The stated reason for the multiple ongoing U.S. wars in the Middle East and Africa is to fight the Islamic State of Iraq and the Levant, popularly known as ISIS, which had taken over huge portions of the Middle East. But even as the U.S. coalesced with other countries’ armies to drive ISIS out of the areas they’d taken over, the U.S. military at times aided ISIS’s operations. The war against ISIS has been a convenient cover for Washington’s real goal of destroying Syria.

The use of the YPG as a proxy army has been a balancing act in Washington’s relationship with fellow NATO member Turkey. The Kurdistan Workers’ Party (PKK) in Turkey has been fighting against the Turkish regime for self-determination since the 1980s and has faced brutal repression, assassinations, massacres and prison sentences in that struggle. Turkey says that the YPG in Syria is an extension of the PKK in Turkey.

The U.S., Turkey and the European Union all consider the PKK a terrorist organization, but, in order to justify using the YPG against Syria, Washington distinguishes between the PKK and the YPG.

The U.S. has ignored Turkish attacks on the Kurdish fighters for the duration of the war. During the fighting to retake Raqqa in northern Syria, Turkey focused more on fighting the YPG than fighting ISIS. From January to June 2018, a Turkish invasion of Syria drove the Kurdish fighters out of the city of Afrin. In both cases, Syrian anti-Assad rebels backed by the U.S. helped in the attacks on the YPG, even as the U.S. was arming the YPG.

Turkey is now massing troops and equipment preparing to move on Manbij, which is still held by the YPG. Manbij is on the western bank of the Euphrates near the area of Deir ez-Zor, where most of Syria’s oil reserves are located.

But alliances are shifting fast. The YPG has appealed to the Syrian government to defend it against the Turkish military. According to the December 28 Guardian, the Syrian Arab Army has already sent forces to the outskirts of Manbij. Additionally, Hezbollah, the progressive fighting force in Lebanon, has offered more military assistance.

Struggle-La Lucha recently published a 1991 article by Marxist leader Sam Marcy in which he wrote about the first attempt at a Kurdish state that came about in 1945 in northern Iran when the strength of the Soviet Union emboldened revolutionary movements in Asia and throughout the world.

“The Kurdish Republic of Mahabad existed from December 1945 to December 1946 in the northern part of Iran. … What happened to it?” asked Marcy. “The Truman administration, in collaboration with the British, gave notice to the Soviet Union that its troops had to evacuate Iran. It was one of the first salvos of the Cold War. After their withdrawal, the Shah, armed by U.S. imperialism, opened a military struggle to destroy the Kurdish republic.”

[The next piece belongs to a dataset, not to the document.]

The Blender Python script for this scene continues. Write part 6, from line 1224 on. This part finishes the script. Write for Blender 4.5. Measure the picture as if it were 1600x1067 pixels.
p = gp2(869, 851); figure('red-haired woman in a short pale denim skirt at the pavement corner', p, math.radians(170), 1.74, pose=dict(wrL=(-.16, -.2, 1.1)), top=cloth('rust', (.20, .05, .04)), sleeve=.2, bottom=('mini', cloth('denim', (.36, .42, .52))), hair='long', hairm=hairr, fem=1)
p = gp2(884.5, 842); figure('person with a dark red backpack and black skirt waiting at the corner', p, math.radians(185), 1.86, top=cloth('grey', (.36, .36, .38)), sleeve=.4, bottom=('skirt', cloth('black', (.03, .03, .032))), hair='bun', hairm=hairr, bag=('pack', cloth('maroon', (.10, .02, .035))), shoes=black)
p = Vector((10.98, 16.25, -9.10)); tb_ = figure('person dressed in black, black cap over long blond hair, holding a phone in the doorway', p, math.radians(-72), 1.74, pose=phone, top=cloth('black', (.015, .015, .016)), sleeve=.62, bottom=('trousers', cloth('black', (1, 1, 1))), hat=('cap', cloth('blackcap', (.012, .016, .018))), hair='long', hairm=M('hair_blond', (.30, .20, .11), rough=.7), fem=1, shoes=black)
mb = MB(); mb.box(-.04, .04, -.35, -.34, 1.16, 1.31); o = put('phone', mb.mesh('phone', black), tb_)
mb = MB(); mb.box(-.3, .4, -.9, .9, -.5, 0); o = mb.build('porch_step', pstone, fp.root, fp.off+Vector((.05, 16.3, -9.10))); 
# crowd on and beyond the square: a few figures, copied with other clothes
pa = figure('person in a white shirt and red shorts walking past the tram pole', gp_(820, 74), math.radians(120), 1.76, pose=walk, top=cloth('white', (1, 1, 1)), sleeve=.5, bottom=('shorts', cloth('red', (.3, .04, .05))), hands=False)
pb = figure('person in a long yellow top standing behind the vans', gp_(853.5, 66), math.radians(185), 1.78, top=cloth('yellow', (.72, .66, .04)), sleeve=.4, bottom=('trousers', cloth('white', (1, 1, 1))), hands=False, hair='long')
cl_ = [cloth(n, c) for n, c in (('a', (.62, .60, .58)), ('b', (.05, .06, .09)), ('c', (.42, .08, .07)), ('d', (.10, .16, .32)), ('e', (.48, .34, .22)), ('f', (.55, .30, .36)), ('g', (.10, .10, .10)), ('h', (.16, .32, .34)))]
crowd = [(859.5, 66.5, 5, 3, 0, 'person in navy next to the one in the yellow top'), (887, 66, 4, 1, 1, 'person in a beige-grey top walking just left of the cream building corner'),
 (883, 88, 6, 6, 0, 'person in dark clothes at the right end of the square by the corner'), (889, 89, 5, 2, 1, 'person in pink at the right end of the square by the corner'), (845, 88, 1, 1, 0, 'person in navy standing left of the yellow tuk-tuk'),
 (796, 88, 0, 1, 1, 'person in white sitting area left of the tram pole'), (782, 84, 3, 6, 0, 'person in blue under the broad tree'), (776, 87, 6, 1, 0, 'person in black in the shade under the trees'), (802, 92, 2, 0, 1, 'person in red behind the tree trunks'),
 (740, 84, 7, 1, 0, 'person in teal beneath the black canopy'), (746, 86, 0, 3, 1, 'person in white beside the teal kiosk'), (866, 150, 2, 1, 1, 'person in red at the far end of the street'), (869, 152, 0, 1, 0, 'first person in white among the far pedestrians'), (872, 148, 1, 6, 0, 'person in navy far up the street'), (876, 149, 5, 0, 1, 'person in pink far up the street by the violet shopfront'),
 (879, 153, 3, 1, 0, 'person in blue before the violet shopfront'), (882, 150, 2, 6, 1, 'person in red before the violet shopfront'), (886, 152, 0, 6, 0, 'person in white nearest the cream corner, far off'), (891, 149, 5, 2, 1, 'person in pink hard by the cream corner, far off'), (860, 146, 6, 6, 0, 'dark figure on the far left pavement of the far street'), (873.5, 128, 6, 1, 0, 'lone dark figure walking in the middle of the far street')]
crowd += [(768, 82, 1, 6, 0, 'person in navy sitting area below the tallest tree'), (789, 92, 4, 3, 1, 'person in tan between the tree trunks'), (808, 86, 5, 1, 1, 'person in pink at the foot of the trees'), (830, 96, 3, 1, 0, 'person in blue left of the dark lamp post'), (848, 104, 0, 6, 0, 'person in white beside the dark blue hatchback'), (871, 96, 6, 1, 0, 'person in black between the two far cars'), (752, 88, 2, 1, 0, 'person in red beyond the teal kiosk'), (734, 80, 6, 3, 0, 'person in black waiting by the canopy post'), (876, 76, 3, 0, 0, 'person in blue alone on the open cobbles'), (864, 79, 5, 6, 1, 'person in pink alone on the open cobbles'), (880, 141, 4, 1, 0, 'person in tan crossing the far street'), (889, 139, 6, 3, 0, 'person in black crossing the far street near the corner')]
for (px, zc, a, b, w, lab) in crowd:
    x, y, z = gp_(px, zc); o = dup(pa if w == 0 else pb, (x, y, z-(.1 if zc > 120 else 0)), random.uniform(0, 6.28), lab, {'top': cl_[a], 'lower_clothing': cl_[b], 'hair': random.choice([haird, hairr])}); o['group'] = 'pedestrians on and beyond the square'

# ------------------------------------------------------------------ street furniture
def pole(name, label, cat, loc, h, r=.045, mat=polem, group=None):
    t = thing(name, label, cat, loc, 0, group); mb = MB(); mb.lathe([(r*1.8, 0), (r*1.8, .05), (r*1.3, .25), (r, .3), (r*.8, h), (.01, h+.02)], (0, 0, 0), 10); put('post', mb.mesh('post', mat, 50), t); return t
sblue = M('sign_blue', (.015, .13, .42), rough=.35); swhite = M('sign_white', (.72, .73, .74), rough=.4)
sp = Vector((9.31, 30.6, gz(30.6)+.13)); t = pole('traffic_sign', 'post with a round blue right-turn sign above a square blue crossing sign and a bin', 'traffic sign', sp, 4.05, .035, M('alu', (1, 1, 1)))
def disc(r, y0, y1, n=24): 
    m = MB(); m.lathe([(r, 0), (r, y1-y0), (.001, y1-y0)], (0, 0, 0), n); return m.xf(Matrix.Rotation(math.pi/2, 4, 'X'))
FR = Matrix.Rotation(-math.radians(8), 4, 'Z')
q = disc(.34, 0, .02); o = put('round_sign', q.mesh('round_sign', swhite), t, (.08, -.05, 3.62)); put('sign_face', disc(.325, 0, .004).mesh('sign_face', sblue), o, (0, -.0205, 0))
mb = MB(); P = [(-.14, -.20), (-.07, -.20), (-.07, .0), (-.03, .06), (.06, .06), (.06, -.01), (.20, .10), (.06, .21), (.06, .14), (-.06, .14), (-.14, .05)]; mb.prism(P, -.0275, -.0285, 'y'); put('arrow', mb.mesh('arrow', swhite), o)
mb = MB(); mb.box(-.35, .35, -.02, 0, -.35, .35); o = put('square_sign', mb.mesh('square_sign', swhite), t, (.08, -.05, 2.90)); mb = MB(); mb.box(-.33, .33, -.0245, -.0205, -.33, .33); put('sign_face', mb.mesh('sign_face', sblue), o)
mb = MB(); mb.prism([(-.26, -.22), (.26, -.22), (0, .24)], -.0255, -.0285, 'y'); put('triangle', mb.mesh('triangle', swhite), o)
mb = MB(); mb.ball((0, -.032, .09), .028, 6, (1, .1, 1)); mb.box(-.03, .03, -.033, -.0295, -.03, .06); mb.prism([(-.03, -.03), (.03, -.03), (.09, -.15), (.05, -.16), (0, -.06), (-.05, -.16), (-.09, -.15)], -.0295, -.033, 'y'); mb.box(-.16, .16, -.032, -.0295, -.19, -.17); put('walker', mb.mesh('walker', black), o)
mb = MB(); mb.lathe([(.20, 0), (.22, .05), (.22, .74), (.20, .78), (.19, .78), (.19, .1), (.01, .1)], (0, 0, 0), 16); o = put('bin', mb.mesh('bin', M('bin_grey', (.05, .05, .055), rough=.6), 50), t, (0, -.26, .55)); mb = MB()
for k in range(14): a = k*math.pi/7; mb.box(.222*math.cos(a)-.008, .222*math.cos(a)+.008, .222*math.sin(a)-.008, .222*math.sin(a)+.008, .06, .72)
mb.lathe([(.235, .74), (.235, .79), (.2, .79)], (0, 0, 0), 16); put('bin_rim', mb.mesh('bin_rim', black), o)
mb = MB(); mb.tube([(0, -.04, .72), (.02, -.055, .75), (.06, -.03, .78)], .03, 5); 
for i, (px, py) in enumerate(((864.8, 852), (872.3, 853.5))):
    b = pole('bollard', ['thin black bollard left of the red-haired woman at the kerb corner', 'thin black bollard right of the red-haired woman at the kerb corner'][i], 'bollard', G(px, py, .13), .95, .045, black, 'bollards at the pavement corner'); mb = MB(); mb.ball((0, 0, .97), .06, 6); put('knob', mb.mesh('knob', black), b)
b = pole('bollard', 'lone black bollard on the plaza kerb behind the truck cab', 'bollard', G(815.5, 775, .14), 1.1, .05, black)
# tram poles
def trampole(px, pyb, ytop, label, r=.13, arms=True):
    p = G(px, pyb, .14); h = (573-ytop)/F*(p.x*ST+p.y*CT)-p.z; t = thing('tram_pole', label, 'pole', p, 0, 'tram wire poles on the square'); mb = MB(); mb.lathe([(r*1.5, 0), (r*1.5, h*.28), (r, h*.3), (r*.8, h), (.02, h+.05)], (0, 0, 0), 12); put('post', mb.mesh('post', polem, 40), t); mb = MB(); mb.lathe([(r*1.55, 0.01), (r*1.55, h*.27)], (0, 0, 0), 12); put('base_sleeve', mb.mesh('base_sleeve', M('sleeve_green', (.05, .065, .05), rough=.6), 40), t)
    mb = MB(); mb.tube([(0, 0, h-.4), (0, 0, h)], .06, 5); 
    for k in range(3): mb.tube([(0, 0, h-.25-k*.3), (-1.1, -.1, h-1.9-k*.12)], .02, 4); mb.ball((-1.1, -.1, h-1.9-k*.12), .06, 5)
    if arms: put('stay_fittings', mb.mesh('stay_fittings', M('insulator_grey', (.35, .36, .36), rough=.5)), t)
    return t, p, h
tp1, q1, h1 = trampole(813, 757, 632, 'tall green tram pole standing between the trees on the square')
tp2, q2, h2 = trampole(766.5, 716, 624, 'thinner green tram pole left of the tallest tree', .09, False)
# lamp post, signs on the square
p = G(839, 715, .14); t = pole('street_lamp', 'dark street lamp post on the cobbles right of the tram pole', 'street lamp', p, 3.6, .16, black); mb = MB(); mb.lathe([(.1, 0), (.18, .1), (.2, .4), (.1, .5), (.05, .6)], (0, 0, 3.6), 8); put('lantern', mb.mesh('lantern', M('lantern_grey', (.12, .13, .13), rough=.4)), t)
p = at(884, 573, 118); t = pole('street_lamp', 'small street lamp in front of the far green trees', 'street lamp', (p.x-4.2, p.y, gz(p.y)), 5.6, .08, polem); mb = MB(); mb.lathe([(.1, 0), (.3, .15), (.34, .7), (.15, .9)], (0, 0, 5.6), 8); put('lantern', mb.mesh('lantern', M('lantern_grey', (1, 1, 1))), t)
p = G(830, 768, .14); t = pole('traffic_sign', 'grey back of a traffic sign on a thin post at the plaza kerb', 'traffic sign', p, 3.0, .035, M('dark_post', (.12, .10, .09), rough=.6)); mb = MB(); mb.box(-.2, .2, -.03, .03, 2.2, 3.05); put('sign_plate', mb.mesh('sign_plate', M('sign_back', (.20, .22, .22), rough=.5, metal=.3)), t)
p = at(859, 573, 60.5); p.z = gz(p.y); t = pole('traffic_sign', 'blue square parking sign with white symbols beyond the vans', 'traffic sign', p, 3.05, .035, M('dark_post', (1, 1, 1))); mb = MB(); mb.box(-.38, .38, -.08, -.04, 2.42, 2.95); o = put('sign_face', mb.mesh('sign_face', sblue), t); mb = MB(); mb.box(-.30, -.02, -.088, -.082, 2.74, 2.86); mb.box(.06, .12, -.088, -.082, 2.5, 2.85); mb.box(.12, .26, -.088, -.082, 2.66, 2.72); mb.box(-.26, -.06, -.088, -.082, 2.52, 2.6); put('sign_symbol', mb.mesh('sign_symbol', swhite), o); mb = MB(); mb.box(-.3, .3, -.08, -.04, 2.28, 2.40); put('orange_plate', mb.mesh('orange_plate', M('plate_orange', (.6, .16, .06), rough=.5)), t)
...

The Kurdish people have been used and betrayed by imperialist forces in the past. Trump’s plan to throw the Kurdish fighters under the bus again should come as no shock. The outcry from military leaders isn’t genuine concern about the safety of Kurds at all. Former U.S. Secretary of State Henry Kissinger famously said, “America has no permanent friends or enemies, only interests.”

Kurdish people and all those fighting for self-determination will win by joining in solidarity with their natural allies — revolutionary, working-class and progressive forces, in the struggle to end U.S. imperialism.